Tuesday, September 29, 2009

"Getting" Math

Tonight in linear algebra, we started talking about vector spaces. A vector space is a set of objects that you call "vectors" (whether they are traditional vectors or not does not matter), with "vector addition" and scalar "multiplication" defined however you want, and satisfying some axioms (like commutativity of the addition and having an additive identity and scalar multiplication distributing over the addition and so on).

According to our prof, this is the topic that differentiates* this course from the lower-level matrix algebra class that my school also offers.

Now, this is exactly the kind of thing I think is the most fun in math. "Here is this tiny set of rules - go see what it does." Those of you who read my Laguerre Planes paper of last semester may recall that I spent a lot of that paper discussing how various systems were, in fact, Laguerre Planes. I'm into that.

But, man, were people confused. Some of them had never had abstract algebra, or apparently even the rudiments thereof (I haven't taken the class myself), and so the idea of taking some arbitrary operation and calling it "addition" really screwed with their heads. Calling something that wasn't a vector a vector, and calling (-1, -1) "the zero vector" (as happened in one example) - all confusing.

A few semester ago - perhaps as long as two years ago - Ed told me that when you get to a certain point in math, it all starts to kind of become One Thing, and I feel like I'm reaching that point. I think what I feel is actually an illusion, but it seems like the same concepts and ideas come up over and over again in my classes. I can draw on multiple sources of knowledge for the same concepts.

When people in my classes don't "get" something that seems readily comprehensible to me, it is very hard for me not to think it's because they're stupid. Yet I know that comprehending a math concept is not completely, and probably not even mostly, about some generic intelligence. One way I can prove this to myself is to consider that I can remember being frustrated and confused by math at various points in my life, for instance many times in middle school, that I easily and completely understand now. And I have not actually gotten intrinsically smarter over time.

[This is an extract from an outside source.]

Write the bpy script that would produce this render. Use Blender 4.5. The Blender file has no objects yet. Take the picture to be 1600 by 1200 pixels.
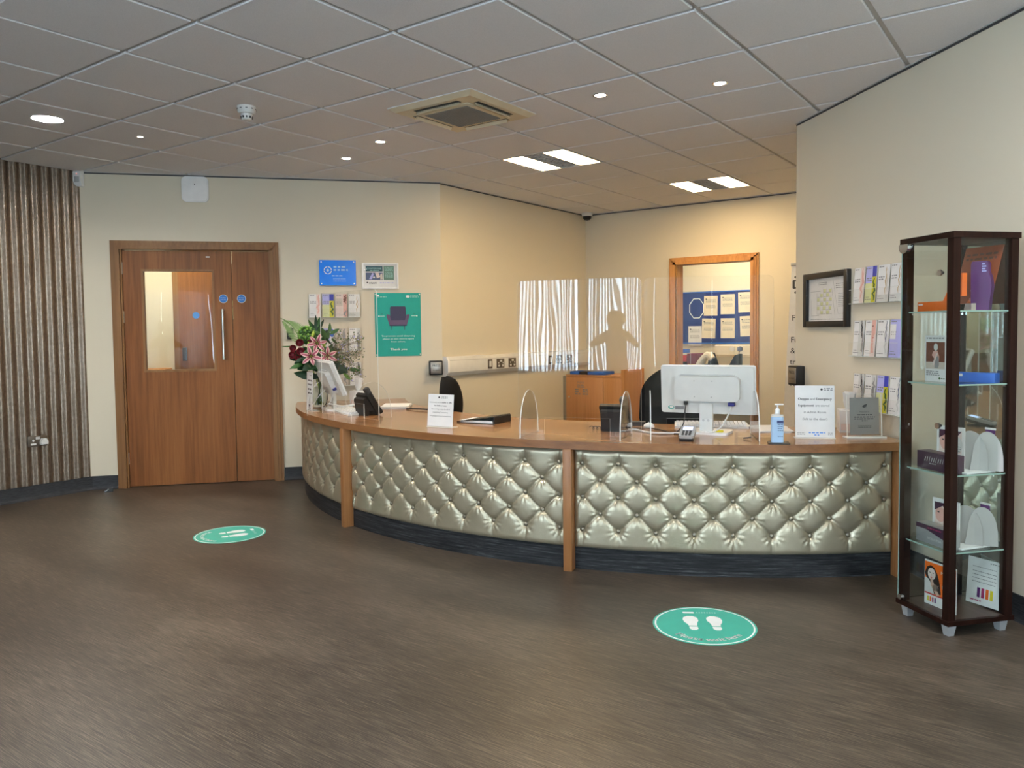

It feels to me like I've simply been exposed to a lot more math than some of my classmates. The kind of generic abstract algebra stuff that allows me to easily understand vector spaces comes to me from

1. Proofs (a prereq for linear algebra), where we did some abstract algebra
2. Discrete Math, where I think the idea of groups/fields came up somewhere
3. The first time I took linear algebra, where we had this exact topic, and
4. Higher Geometry II, where we did a lot of field/group stuff in the beginning

That's really quite a lot of times that I've been exposed to material that was similar enough to make this a cinch. It's no wonder I don't have any trouble with it.

(* oh no! calculus!)

2 comments:

Sally said...

Perhaps you have found a way to major in logic after all...

Tam said...

Heh, yes. My classmates do better as we move from abstract to concrete (in calculus), and worse as we move from concret to abstract (in linear algebra), and I find I tend to be exactly the other way - better at the abstract stuff. Of course, that "better" may be relative to classmates in every case (like you were better at backing up around cones in driver's ed), but that's what counts, at least for now.